Ya sama juga seperti jadi atlet ya, semua itu butuh perjuangan, kerja keras. Tidak ada juara yang didapat secara mudah, apalagi membina. Dari berbagai banyak karakter bagaimana pendekatannya, bagaimana menyiapkan program, budgeting, apa yang perlu kita pikirkan untuk regenerasi.
Hal apa yang sebenarnya kini tengah menjadi fokus PBSI untuk mencetak pebulutangkis berprestasi?
Ya, sebelumnya kan hanya terpaku satu-dua orang saja. Kan tidak bisa seperti itu. Nanti akan ada gap lagi. Kita melihat seperti itu. Makanya saya bilang butuh pembinaan usia dini karena untuk menyiapkan regenerasi di sini saja kita siapkan sampai tiga lapis. Memang belum ada hasilnya, tapi badminton ini seperti investasi.
Badminton tanpa pembinaan berat. Mungkin kelihatan nanti empat sampai lima tahun yang akan datang. Kita tidak bisa mengandalkan yang sudah ada saja, harus kita pikirkan yang junior-junior juga.
Kenapa sektor tunggal putra dan putri tidak ada yang bersinar pascapenampilan Anda dan Taufik Hidayat?
Ya, memang kita harus kerja keras, harus kita akui ya. Jadi memang saat ini saya akui khusus untuk tunggal putri perlu waktu, kerja keras untuk naik lagi. Selain bibit kurang, kita juga pernah kehilangan generasi dan memang dari dulu zaman saya bibit putri itu sangat sulit. Waktu di zaman saya mungkin masa keemasan putri Indonesia. Nah setelah saya, ada satu yang saya sangat menyesalkan, sebenarnya kita punya tujuh sampai delapan atlet selevel Mia Audina, tapi karena Mia paling muda dan menonjol, jadi yang lain dibuang. Makanya saya belajar dari pengalaman jangan tertumpu cuma di satu atlet. Kenapa? Karena saat, entah itu attitude-nya, situasinya atau apapun kita tidak tahu, itu bisa saja terjadi. Nah begitu hilang, bagaimana? Waktu itu Mia ke Belanda, nah untuk ganti itu saja luar biasa susahnya. Sekarang kita berharap memaksimalkan saja. Untuk sampai yang tertinggi itu berat banget. Kita harus berharap ke yang muda lagi.
Tapi untuk tunggal putra mungkin bisa lebih cepat. Jadi kalau dilihat tinggal konsistensinya saja ya, setahundua tahun. Saya lihat di Olimpiade 2020 tuh masih ada kesempatan buat tunggal putra. Kalau untuk tungal putri, bukan saya merendahkan, tapi memang masih berat. Untuk Olimpiade ini 2020 belum bisa. Mungkin Olimpiade yang akan datang. Itupun baru medali selain emas.
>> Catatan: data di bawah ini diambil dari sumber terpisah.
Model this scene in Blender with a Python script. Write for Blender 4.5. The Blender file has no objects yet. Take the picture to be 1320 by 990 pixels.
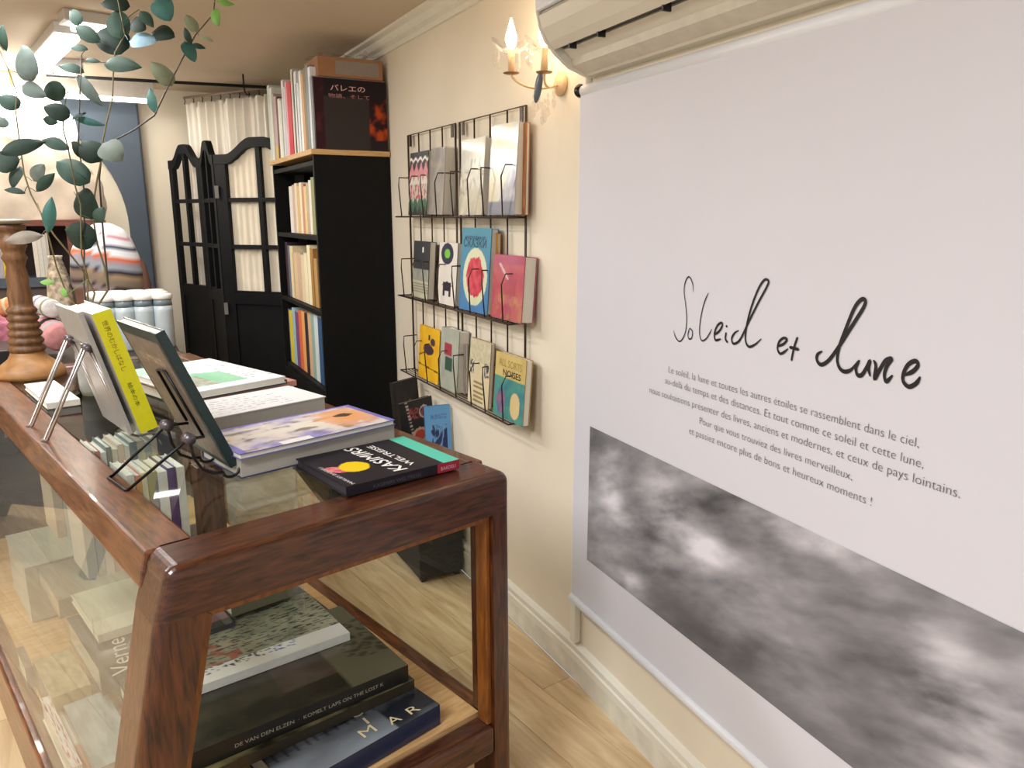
import bpy, bmesh, math, random
from math import sin, cos, tan, atan2, sqrt, pi, radians as R
from mathutils import Vector, Matrix, noise
random.seed(7)
SC = bpy.context.scene
COL = SC.collection

# ------------------------------------------------------------------ camera
F = 981.0; CX = 660.0; CY = 495.0; EYE = 1.5
PITCH = atan2(218, 981); AZ = R(28)
FW = Vector((sin(AZ)*cos(PITCH), cos(AZ)*cos(PITCH), -sin(PITCH)))
RT = Vector((cos(AZ), -sin(AZ), 0)); UP = RT.cross(FW)
O = Vector((0, 0, EYE))
cam = bpy.data.cameras.new('camera'); cam.sensor_width = 36; cam.lens = 36*F/1320
cam.clip_start = 0.02
camo = bpy.data.objects.new('camera', cam); COL.objects.link(camo)
camo.matrix_world = Matrix.Translation(O) @ Matrix((RT, UP, -FW)).transposed().to_4x4()
SC.camera = camo

# ------------------------------------------------------------------ world, exposure
w = bpy.data.worlds.new('world'); SC.world = w; w.use_nodes = True
w.node_tree.nodes['Background'].inputs[0].default_value = (.88, .93, 1.0, 1)
w.node_tree.nodes['Background'].inputs[1].default_value = .42
SC.view_settings.view_transform = 'Standard'; SC.view_settings.look = 'None'
SC.view_settings.gamma = 1; SC.view_settings.use_curve_mapping = False
SC.view_settings.exposure = 0.58
SC.cycles.transparent_max_bounces = 40

def area(name, loc, target, sx, sy, power, col):
    l = bpy.data.lights.new(name, 'AREA'); l.shape = 'RECTANGLE'; l.size = sx; l.size_y = sy
    l.energy = power; l.color = col
    o = bpy.data.objects.new(name, l); COL.objects.link(o); o.location = loc
    o.rotation_euler = (Vector(target)-Vector(loc)).to_track_quat('-Z', 'Y').to_euler()
    return o
area('ceiling_lamp_light', (-.9, .6, 2.25), (-.9, .6, 0), 1.2, .3, 30, (.93, .96, 1))
area('ceiling_lamp_light', (-1.3, 2.6, 2.25), (-1.3, 2.6, 0), 1.2, .3, 28, (.95, .97, 1))
area('ceiling_lamp_light', (-.2, 3.2, 2.25), (-.2, 3.2, 0), .15, 1.2, 14, (.97, .98, 1))
area('ceiling_lamp_light', (-.6, 5.0, 2.25), (-.6, 5.0, 0), 1.2, .12, 22, (1, .97, .9))

# ------------------------------------------------------------------ plane helpers (real planes of the room)
def ray(x, y): return FW*F + RT*(x-CX) - UP*(y-CY)
def onz(x, y, z): r = ray(x, y); return O + r*((z-EYE)/r.z)
def onx(x, y, X): r = ray(x, y); return O + r*(X/r.x)
def ony(x, y, Y): r = ray(x, y); return O + r*(Y/r.y)
def onpl(x, y, p, n): r = ray(x, y); return O + r*((Vector(p)-O).dot(n)/r.dot(n))
def ondepth(x, y, d): r = ray(x, y); h = Vector((FW.x, FW.y, 0)).normalized(); return O + r*(d/r.dot(h))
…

Selain menilik kualitas, hal apa yang sebenarnya Anda tanamkan kepada para pebulutangkis Indonesia?
Nah itu. Untuk menjadi juara tidak mudah, makanya ada pembentukan karakter karena untuk menjadi juara itu butuh ekstra. Paling tidak anak muda ini, dengan karakter yang ada, disiplin, kerja keras, itu sudah baiklah, tapi untuk menjadi juara dunia itu harus lebih ekstra lagi.
Ya, kesatu itu memang berawal dari keluarga. Kedua lingkungan, dan ketiga kemauan dari diri sendiri. Saya juga belajar untuk bisa memahami karakter setiap pemain karena penanganan untuk anak-anak kan memang berbeda-beda. Jadi saya di sini berperan sama seperti di rumah. Saya memerhatikan pemain-pemain di sini yang punya karakter berbeda. Ada yang bisa dikerasi, ada yang cuma ngomong sedikit ngerti, ada yang tarik ulur.
Tapi untuk memperbaiki karakter mereka butuh proses. Ada yang bisa cepat, ada yang tidak.. Makanya saya bilang audisi itu sangat membantu sekali karena banyak sekali dari keluarga yang kurang mampu untuk bisa mengubah keadaan, termasuk saya. Saya dulu untuk ikut kejuaran-kejuaraan sampai teman-teman mami saya urunan.